経営陣の企業成長に向けた努力が不十分ということで、役員選任議案の対案を呈示しているものです。
議決権行使助言会社のISSやグラスルイスはバリューアクトの提案を支持する旨の推奨を示しています。(推奨内容はいずれの当事者も開示していないので詳細は不明です)
セブンは今のところ対決の姿勢を見せており、バリューアクトや助言会社に対して反論しています。
バリューアクトの提案理由はセブンが主張するように短期的な利益を追求しているだけではないかと思われますが、だからといって不当な内容と言い切ることもできません。
提案内容の正当性はさておき、今回の株主提案は多くの上場企業が懸念すべき内容です。
セブンが提案した役員選任議案のうち現任取締役5名に代わって社外取締役を4名提案するというのがバリューアクトの提案内容です。

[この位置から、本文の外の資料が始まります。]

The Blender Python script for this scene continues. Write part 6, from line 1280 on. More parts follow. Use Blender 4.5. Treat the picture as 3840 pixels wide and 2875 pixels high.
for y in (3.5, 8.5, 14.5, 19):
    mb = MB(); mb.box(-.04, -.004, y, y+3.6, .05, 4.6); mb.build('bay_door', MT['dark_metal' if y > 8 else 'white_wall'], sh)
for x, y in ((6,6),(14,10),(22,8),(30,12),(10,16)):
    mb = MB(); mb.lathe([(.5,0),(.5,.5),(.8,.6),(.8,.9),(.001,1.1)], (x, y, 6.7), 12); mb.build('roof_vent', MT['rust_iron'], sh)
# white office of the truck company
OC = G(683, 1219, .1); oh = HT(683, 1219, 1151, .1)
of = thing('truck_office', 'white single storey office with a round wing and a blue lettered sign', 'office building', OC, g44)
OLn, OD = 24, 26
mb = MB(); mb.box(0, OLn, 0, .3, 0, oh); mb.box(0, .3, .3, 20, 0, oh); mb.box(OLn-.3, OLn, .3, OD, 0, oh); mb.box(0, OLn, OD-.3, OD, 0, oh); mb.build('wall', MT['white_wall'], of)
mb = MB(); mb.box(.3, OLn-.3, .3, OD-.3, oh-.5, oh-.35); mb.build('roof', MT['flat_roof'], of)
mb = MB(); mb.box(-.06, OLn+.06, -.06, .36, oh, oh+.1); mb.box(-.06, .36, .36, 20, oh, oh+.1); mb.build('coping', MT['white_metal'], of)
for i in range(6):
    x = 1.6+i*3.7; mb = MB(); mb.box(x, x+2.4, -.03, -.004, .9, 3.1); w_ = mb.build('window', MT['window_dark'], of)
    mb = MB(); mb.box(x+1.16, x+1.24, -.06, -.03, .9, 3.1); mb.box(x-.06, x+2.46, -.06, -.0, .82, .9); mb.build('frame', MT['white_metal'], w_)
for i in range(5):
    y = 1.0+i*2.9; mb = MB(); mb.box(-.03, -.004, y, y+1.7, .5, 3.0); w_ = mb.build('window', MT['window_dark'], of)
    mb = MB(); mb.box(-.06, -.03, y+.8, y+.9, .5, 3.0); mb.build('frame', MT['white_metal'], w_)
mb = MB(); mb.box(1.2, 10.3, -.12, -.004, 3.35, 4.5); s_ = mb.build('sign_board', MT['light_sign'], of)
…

バリューアクトが主張する事業戦略を押し通すために、現経営陣をクビにし、代わって株主の意向に従う取締役を送り込むものです。
バリューアクトが送り込む候補者だけで取締役会の過半数に到達するわけではありませんが、取締役会の主導権を握るには見込み十分ということなのでしょう。
ここで問題となるのは、バリューアクトの意図とは関係なく、株主提案のほうが会社提案よりも外形的にはガバナンス強化となることです。
取締役会の構成(会社・株主提案の総会議案の一方が全面的に承認された場合)
|
会社提案 |
株主提案 |
人数 |
15 |
14 |
社外比率 |
60.0% |
71.4% |
外国人比率 |
33.3% |
57.1% |
女性比率 |
20.0% |
28.5% |
しかし、モニタリング・ボードを是とするコーポレートガバナンスの考え方の下では、社外取締役比率がより高い提案のほうがガバナンス面で見ると優れていると判断されます。
外国人比率・女性比率についても同様です。
形式面しか見ていないような助言会社や機関投資家は、2つの提案のうちバリューアクトの提案を迷うことなく選ぶでしょう。
これを利用してバリューアクトは自身にとって都合の良い取締役を送り込むことが可能になるわけです。
一部株主のそのような動向から会社を防衛するためには、コードを満たしているだけでは不十分で、社外取締役比率をさらに高めることを考える必要があります。
とくに、海外の機関投資家の多くは助言会社の推奨に従う傾向が強いことから、海外株主の比率が高い企業は早急に見直すべきでしょう。